Durante la vida de Darwin se imprimieron cinco ediciones más. Casi indiscutiblemente, se trata del libro científico más importante jamás publicado. Ciento cincuenta años después, hay quienes aún lo veneran, y quienes lo deploran, pero El origen de las especies sigue ejerciendo una influencia extraordinaria, aunque, por desgracia, no hay mucha gente que realmente lo lea.

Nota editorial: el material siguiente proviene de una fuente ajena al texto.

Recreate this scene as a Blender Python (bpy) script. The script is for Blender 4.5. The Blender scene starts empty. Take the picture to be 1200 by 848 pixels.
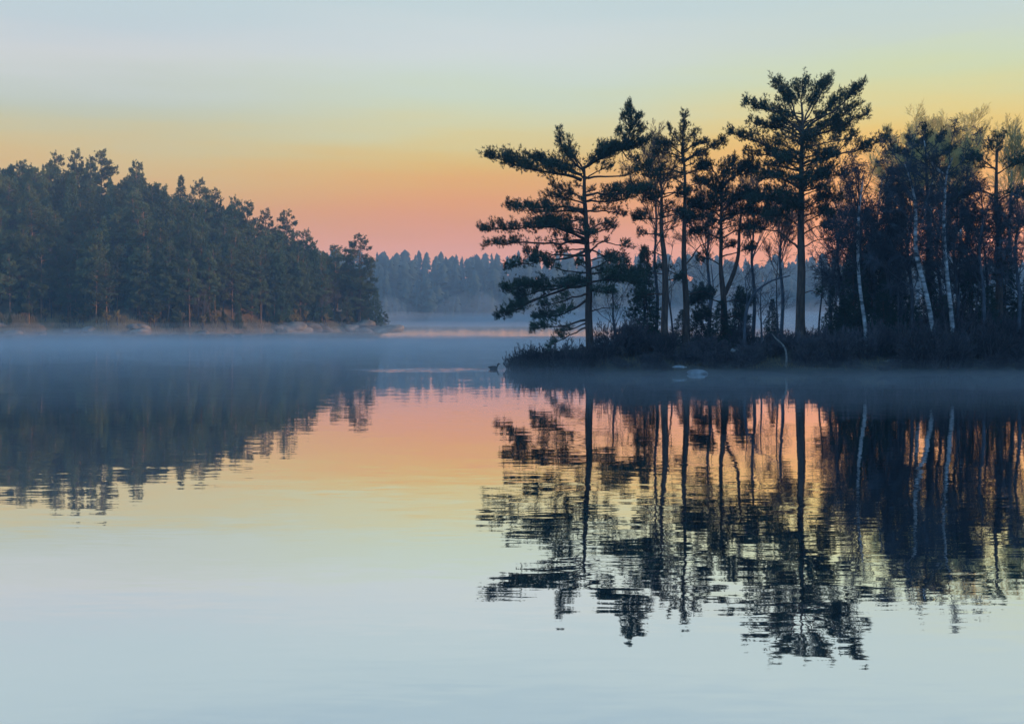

Y los indicios olvidados que lo llevaron a su teoría aún siguen olvidados. De cualquier manera, se omiten en el relato mítico. Los estudiosos siguen discutiendo la importancia de esas criaturas extintas y vivientes de Argentina, especialmente los perezosos terrestres y los gliptodontes, los perezosos arborícolas, los armadillos y los ñandúes. La evidencia es mixta, incluso entre los diversos comentarios sobre el asunto que dejó el propio Darwin. El más contundente de estos comentarios, en mi opinión, es uno colocado de manera tan manifiesta que suele pasar inadvertido. Comprende las dos primeras frases de El origen de las especies, que inician el libro con una nota nostálgica. Dice así: “Cuando me encontraba a bordo del HSM Beagle, como naturalista, estaba muy impresionado con ciertos hechos de la distribución de los habitantes de América del Sur y de las relaciones geológicas entre los habitantes presentes y pasados de ese continente. Me parece que estos hechos arrojan alguna luz sobre el origen de las especies…”.

Los pinzones de las Galápagos hacen su aparición 400 páginas más adelante.